What you have to do
Take the lines from the beginning of the data below through the line holding "except Exception: pass" and return exactly those.

Material provided
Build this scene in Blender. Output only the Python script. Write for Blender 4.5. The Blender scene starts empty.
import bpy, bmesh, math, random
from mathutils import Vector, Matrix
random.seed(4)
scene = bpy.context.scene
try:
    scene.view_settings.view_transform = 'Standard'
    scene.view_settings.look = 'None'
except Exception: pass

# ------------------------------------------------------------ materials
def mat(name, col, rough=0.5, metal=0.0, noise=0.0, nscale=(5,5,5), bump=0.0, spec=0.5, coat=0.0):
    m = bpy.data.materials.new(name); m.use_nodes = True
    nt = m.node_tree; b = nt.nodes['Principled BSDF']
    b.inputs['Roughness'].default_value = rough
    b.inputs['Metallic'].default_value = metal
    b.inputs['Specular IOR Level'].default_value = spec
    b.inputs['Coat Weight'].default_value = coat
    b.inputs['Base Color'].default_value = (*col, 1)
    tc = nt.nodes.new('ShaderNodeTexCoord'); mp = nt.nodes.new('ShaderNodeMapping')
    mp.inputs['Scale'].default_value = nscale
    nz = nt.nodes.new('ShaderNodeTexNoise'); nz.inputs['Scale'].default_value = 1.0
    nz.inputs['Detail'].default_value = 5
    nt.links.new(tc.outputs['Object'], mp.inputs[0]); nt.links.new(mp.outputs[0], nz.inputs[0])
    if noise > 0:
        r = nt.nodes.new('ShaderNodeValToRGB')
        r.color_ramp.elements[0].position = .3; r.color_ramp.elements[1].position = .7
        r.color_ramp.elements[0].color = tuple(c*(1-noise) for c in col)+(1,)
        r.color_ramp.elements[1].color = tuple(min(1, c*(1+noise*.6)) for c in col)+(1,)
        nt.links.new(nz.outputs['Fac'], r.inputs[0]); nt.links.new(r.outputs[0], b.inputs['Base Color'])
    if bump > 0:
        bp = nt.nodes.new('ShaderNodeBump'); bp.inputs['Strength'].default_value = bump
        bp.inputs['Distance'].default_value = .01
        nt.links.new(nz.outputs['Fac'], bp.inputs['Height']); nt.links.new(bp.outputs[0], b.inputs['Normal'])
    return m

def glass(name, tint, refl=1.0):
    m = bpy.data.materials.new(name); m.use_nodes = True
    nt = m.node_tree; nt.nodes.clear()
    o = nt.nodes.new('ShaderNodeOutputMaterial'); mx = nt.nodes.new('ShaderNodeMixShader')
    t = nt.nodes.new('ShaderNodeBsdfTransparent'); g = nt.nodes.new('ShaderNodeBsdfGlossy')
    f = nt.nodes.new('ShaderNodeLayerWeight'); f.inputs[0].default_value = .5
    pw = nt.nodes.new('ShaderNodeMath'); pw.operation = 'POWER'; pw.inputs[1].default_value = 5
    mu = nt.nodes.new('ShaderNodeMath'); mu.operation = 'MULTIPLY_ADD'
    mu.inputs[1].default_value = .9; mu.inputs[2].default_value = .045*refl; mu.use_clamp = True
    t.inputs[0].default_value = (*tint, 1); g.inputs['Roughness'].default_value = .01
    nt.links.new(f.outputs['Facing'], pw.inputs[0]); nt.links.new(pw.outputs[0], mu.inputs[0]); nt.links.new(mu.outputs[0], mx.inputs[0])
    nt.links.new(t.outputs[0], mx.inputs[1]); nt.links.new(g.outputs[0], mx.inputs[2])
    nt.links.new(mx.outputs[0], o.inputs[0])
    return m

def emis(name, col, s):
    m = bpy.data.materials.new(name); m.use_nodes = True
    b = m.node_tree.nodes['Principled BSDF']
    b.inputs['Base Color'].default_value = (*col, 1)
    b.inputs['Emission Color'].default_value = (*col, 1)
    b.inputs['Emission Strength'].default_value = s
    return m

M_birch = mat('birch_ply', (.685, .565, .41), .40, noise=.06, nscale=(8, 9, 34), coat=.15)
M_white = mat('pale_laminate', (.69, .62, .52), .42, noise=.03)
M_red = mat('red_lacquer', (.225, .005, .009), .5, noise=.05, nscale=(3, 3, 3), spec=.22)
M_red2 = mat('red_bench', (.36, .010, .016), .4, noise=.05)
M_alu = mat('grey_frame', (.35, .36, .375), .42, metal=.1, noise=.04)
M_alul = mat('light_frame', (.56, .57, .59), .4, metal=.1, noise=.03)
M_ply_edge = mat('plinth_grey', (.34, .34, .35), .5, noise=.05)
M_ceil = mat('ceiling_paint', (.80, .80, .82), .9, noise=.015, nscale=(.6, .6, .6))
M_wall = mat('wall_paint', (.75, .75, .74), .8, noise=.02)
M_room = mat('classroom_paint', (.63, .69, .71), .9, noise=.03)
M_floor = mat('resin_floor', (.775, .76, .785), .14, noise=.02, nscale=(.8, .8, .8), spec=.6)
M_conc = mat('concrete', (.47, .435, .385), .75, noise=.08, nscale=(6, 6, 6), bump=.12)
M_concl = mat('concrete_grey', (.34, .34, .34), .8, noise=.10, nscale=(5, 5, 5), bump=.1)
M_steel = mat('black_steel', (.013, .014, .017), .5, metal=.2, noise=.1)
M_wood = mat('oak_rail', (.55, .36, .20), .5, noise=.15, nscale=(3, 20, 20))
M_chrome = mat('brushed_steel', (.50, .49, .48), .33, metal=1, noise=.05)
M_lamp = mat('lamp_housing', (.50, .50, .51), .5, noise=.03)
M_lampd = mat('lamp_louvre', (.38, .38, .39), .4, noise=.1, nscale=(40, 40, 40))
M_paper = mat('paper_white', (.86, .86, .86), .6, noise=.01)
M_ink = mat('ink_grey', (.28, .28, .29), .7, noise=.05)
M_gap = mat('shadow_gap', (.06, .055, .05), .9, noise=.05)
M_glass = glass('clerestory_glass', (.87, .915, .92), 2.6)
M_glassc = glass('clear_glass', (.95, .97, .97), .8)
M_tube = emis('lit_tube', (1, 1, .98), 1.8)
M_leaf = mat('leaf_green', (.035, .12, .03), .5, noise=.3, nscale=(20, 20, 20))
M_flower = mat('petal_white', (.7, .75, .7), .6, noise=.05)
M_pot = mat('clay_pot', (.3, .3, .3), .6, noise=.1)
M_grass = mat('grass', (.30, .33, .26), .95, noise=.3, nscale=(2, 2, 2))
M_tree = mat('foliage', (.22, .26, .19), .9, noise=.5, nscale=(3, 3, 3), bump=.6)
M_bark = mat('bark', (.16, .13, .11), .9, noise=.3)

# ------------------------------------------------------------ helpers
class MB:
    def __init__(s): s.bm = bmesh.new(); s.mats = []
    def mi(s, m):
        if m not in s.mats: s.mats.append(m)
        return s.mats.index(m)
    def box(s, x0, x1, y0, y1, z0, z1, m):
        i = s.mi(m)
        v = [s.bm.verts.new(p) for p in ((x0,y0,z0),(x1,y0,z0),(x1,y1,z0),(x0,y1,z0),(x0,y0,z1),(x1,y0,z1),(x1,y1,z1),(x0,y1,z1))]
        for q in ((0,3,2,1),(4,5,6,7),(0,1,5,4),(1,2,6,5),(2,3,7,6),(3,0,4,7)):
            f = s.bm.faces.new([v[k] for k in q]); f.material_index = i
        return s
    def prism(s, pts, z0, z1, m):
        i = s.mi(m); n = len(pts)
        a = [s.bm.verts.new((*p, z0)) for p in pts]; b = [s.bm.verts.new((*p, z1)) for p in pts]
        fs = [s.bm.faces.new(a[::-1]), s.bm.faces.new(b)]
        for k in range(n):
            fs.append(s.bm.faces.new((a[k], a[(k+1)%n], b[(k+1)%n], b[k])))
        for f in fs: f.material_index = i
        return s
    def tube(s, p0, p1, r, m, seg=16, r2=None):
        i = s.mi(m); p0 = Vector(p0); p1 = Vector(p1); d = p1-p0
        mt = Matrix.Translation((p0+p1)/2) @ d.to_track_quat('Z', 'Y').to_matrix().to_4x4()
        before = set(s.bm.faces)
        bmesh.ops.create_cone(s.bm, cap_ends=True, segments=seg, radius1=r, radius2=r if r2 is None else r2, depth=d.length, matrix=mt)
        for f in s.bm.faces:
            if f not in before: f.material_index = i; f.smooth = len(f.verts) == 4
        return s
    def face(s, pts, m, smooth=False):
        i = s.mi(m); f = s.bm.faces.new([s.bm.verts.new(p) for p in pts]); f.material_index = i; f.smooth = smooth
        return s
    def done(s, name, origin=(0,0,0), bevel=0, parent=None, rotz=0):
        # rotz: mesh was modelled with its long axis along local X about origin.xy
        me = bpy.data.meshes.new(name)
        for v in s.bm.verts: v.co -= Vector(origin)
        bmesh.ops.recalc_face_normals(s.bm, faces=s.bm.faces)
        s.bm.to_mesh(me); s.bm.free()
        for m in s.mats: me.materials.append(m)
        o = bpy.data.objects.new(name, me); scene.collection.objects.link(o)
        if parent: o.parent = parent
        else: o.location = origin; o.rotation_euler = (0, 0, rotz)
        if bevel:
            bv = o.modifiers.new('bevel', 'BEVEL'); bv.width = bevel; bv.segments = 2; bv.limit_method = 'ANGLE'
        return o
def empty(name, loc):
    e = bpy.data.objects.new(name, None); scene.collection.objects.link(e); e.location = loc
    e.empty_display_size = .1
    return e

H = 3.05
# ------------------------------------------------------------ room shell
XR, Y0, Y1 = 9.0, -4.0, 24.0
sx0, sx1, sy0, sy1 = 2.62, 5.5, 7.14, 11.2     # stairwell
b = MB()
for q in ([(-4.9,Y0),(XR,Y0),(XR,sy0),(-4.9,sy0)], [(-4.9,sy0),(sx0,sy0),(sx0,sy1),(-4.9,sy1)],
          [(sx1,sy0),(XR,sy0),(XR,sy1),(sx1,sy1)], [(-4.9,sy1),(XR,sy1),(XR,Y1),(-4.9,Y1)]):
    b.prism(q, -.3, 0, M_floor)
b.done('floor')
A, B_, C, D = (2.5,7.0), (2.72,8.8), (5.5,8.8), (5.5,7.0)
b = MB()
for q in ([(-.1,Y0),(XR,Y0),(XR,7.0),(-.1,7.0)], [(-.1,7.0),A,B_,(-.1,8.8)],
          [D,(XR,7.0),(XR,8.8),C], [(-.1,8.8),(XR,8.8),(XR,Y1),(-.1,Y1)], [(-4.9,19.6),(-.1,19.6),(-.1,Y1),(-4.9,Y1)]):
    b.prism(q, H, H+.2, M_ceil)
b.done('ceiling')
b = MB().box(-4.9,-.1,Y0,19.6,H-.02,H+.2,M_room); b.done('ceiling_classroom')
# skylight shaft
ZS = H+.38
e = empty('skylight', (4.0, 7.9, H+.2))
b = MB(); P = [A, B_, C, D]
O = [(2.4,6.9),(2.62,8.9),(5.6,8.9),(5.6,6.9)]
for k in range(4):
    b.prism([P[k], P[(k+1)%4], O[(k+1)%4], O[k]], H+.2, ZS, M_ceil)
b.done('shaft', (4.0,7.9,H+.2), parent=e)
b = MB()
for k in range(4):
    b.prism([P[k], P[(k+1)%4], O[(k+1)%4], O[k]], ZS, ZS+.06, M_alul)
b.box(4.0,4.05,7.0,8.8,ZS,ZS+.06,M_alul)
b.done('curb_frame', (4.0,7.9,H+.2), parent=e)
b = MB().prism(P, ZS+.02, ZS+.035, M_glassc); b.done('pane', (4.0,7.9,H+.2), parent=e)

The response
Build this scene in Blender. Output only the Python script. Write for Blender 4.5. The Blender scene starts empty.
import bpy, bmesh, math, random
from mathutils import Vector, Matrix
random.seed(4)
scene = bpy.context.scene
try:
    scene.view_settings.view_transform = 'Standard'
    scene.view_settings.look = 'None'
except Exception: pass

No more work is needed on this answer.